With the same lead actress and an otherwise similarly little-known cast, he delivers an effective claustrophobic thriller, that’s suitably creepy and keeps you on your toes with refreshingly unpredictable and often particularly disturbing twists and turns.

But it often falls into the trap of too many low-budget genre films – favouring the reel world over the real world, putting the necessity of unfurling the plot ahead of the coherence of reflecting reality; when faced with a bolt that can’t be jemmied off with a crow-bar, rather than unscrew it, Alvarez needs to show us that his protagonists are carrying a gun – and remember, the film is called “Don’t Breathe” – ie, “Don’t make the slightest noise, or the blind man with heightened hearing might be able to find you” – or when two characters trap themselves in a room, noting that the windows are blocked by heavy bars, within seconds, one goes flying through a window – or a laundry machine coming on, despite one character having pointedly turned off the electricity – to note just three.

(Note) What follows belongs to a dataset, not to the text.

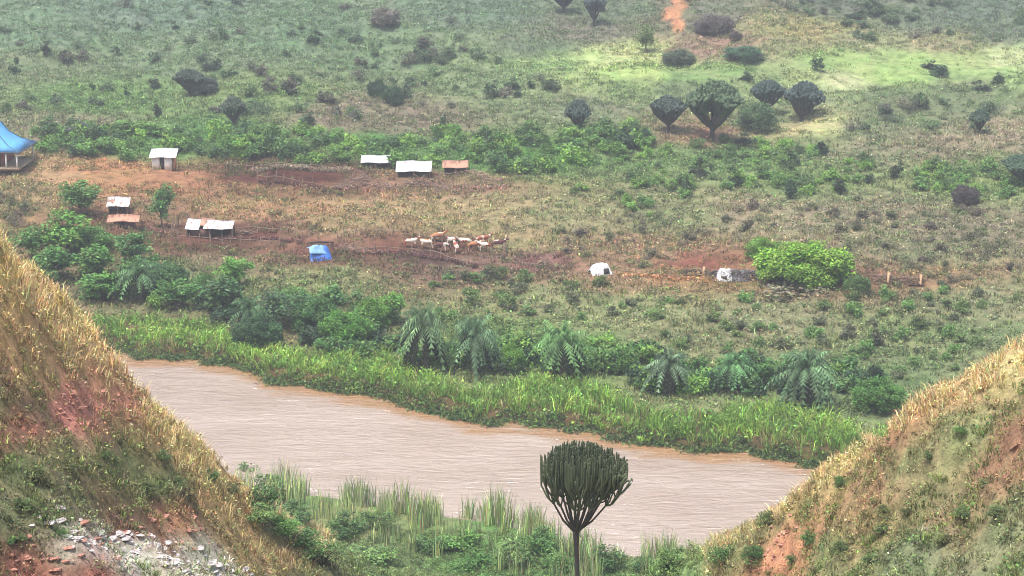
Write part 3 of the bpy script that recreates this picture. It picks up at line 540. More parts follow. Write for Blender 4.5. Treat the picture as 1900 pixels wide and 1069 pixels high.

Efforts to endear some of the main characters to us by giving us a bit of backstory feel about as unconvincing as they are unnecessary, serving more as commas that punctuate the film’s grammar rather than vital elements o the narrative.

All that said, while many of the smaller plot points don’t stand up to much scrutiny and the exposition feels a little clunky, if this is your kind of film, you’ll let such nonsense wash over you and enjoy – if that’s the word – an efficient, if formulaic, low-budget chiller.